日本マイクロソフト社長の平野拓也氏は「テクノロジーの世界も、過去においては一人一日ひとつのデバイスを使っていればいいほうだった。だが世界はインテリジェントクラウドの時代となり、インテリジェントなデバイスの時代になった。このふたつがあわさることで生活、ビジネス、芸術がどんどんデジタルトランスフォーメーションしていく」とコメント。
また、「物理世界とデジタル世界があって、これらを融合したらどうなるか。それがMRということ。リアルもデジタルも分け隔てなくひとつの空間になる。デジタルを現実にまぜることで制約がとりはらわれる。今後もこうしたプロジェクトを継続的に支援していきたい」とした。
美術館では作品の持つ背景にまで到達できない
また、京都国立博物館館長の佐々木丞平氏は「こういう体験は今後ものすごく大きな発展が期待できるのではないかと強く感じた。普段は、建仁寺が所有の屏風絵を預かっているが、本来なら、こういう寺の独特の空間の中で多くの人たちに鑑賞してもらうべきもの。でも今の時代はちょっとそれが難しい。だから博物館の中で見てもらうときは新しい入れもの、新しい照明のもとで見てもらうことになる」と話す。

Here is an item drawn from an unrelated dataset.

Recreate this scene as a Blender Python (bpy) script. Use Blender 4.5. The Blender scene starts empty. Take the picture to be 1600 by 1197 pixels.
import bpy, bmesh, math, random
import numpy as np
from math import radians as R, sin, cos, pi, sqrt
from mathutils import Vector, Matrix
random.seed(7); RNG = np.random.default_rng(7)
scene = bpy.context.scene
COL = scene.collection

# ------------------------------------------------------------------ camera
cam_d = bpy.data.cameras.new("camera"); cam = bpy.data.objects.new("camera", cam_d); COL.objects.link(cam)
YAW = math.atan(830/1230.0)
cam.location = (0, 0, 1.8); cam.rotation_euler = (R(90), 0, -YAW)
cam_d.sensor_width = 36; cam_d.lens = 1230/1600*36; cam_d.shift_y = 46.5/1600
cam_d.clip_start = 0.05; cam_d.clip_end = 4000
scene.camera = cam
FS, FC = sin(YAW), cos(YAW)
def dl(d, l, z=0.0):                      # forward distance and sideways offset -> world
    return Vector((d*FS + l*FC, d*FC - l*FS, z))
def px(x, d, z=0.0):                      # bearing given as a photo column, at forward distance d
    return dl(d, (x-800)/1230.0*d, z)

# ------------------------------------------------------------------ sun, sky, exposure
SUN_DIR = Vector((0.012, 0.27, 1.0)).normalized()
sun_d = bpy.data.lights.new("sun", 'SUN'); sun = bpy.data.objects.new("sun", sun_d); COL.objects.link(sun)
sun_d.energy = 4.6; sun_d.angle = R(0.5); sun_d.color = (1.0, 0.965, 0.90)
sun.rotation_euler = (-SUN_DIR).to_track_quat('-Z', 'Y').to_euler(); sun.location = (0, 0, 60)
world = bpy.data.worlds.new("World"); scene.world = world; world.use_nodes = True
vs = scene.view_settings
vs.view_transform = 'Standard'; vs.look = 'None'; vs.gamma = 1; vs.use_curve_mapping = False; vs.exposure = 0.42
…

一方で「でも今回のような試みで、俵屋宗達はこういう見られ方を想定してこの絵を描いたんだろうなと改めて思った」ともコメント。「文化財には本来置かれるべき場所があるはずで、博物館にとってもこれから鑑賞の在り方がずいぶん変わっていくだろうなと実感している。本来、作品には必ず背景がある。ところが美術館に持ってきたとたんにそれがなくなる。作品を見ているだけの世界ではそういうところに到達することはできない。でも、こんなデバイスがあれば違う。だからこそ期待している」とこのプロジェクトへの期待を語った。
「MRミュージアム in 京都」は、建仁寺と京都国立博物館にて以下の日程で一般公開されている。予約などは受け付けていないが、出掛けてみればきっと貴重な体験ができるだろう。
【建仁寺】
- 日時:2018年2月22日(木)~ 2月24日(土)10:00~16:00
- 場所:建仁寺本坊(京都市東山区大和大路通四条下る小松町)
- URL:http://kenninji.jp/info/index.html
【京都国立博物館】
- 日時:2018年2月28日(水)~3月2日(金)11:00~17:00(最終日のみ11:00~13:00)
- 場所:京都国立博物館(京都市東山区茶屋町527)
- URL:http://www.kyohaku.go.jp/jp/riyou/access/index.html
一般公開は当日現地での受付となる。詳細については公式サイトを参照してほしい。